Extracted records
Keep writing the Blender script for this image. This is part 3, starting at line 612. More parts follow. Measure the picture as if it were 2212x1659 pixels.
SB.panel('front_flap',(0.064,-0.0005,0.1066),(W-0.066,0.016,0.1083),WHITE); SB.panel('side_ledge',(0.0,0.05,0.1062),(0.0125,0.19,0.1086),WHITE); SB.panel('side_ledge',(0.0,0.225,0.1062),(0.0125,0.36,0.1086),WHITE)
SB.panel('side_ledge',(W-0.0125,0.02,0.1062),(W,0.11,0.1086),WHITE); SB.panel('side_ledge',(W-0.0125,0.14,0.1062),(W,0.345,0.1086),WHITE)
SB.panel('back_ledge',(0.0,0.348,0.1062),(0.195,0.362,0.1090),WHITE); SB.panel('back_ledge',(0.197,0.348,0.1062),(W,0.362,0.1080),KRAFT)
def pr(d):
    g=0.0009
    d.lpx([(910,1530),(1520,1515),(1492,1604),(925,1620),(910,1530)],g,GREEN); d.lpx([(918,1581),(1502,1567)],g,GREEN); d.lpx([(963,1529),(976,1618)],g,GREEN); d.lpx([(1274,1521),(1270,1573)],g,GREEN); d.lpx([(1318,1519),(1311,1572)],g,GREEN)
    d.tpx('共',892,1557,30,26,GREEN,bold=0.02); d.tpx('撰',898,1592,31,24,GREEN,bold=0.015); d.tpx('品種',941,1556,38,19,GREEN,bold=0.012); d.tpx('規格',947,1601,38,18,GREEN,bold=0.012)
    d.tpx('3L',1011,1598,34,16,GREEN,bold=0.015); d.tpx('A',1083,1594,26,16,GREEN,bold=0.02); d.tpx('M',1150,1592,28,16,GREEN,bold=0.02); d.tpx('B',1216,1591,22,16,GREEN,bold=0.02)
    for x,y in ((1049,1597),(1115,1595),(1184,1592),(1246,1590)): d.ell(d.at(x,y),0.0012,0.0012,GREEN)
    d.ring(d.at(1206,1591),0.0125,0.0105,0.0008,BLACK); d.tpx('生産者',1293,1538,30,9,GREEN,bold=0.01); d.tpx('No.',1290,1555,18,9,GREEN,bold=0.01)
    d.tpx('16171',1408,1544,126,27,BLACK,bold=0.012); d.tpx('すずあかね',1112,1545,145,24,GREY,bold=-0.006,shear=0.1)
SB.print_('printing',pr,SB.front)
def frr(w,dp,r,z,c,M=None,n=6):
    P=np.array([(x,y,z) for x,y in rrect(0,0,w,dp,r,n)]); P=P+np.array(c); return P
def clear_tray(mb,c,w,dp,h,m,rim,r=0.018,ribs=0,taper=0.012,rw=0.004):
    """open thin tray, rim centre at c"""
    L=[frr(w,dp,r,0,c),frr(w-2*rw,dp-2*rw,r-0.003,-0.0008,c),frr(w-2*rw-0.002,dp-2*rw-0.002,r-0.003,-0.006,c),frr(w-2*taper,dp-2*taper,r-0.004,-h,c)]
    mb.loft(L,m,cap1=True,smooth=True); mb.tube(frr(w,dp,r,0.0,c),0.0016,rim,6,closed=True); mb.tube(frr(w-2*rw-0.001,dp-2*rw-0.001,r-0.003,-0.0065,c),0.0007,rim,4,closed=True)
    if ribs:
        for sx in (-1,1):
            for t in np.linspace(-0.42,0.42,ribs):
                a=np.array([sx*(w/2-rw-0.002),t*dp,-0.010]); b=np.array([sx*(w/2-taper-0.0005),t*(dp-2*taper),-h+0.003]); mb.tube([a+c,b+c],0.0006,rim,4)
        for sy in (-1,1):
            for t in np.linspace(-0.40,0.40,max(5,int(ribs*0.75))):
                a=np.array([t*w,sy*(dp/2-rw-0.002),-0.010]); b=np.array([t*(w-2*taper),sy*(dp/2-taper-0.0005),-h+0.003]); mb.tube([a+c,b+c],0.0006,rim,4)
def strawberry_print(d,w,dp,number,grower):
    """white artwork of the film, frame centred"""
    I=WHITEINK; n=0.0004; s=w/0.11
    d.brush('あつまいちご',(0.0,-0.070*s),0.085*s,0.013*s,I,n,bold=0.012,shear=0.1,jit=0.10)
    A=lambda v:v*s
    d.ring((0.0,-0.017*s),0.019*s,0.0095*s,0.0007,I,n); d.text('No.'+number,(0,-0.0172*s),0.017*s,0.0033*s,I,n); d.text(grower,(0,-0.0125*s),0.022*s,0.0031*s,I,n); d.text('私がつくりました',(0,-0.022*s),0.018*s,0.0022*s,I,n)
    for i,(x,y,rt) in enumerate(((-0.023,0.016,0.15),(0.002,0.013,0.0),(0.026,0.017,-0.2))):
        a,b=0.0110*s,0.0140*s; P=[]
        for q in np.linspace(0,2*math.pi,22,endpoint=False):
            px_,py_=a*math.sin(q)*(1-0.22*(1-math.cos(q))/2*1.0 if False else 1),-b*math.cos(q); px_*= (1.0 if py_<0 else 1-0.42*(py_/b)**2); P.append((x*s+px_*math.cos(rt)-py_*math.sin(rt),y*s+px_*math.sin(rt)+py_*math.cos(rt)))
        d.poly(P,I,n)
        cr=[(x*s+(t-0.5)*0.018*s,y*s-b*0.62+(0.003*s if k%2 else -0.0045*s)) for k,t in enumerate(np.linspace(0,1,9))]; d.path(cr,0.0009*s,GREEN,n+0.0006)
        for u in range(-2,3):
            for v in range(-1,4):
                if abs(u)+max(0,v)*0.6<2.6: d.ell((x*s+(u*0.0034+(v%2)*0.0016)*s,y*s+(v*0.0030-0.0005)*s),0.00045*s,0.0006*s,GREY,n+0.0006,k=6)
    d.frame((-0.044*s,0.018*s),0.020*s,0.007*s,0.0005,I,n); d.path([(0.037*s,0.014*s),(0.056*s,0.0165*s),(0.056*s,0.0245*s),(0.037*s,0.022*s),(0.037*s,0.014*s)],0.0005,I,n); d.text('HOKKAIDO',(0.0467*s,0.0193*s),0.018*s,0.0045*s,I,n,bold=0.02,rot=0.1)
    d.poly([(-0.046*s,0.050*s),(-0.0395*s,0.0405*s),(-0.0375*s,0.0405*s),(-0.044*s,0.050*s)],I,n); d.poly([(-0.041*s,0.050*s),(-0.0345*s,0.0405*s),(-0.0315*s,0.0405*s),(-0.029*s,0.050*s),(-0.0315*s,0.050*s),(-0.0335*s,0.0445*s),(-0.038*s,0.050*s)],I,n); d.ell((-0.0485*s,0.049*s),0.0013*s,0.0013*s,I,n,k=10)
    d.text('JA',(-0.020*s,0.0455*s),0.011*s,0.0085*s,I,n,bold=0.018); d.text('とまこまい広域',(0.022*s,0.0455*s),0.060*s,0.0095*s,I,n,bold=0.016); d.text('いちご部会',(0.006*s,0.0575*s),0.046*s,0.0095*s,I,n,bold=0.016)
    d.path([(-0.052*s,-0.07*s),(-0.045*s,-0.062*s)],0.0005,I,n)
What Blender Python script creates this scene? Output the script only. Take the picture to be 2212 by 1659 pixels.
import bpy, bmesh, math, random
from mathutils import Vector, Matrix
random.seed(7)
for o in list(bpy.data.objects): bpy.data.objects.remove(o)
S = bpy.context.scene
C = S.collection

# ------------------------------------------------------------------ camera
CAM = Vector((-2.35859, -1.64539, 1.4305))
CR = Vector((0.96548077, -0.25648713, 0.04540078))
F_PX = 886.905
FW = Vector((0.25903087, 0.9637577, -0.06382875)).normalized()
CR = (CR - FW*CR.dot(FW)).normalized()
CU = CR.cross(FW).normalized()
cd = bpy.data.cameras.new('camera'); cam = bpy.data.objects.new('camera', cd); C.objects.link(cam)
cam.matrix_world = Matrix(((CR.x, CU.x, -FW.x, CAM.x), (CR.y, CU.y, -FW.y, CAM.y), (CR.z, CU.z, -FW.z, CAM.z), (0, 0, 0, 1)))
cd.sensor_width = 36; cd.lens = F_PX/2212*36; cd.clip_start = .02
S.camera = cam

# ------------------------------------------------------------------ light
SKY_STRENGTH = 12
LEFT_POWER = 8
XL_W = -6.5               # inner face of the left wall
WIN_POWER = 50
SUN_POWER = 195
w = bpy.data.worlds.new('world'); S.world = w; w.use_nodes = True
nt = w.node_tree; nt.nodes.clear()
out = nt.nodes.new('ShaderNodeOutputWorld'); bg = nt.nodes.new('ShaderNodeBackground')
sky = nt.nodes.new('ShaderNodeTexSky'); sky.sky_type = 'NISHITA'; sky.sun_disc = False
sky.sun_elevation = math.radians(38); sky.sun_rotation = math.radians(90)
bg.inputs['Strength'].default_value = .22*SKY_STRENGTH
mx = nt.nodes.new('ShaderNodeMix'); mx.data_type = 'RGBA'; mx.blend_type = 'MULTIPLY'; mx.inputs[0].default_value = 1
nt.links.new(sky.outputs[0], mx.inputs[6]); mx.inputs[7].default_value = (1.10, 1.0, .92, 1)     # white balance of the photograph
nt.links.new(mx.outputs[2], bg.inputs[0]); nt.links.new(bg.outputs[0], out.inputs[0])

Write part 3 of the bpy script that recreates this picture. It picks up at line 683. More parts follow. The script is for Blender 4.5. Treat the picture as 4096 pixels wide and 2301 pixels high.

◆ WHAT THE TASK ASKS
Copy every line of the listing that includes the string "scene".

◆ RESPONSE
What Blender Python script creates this scene? Output the script only. Take the picture to be 2212 by 1659 pixels.
S = bpy.context.scene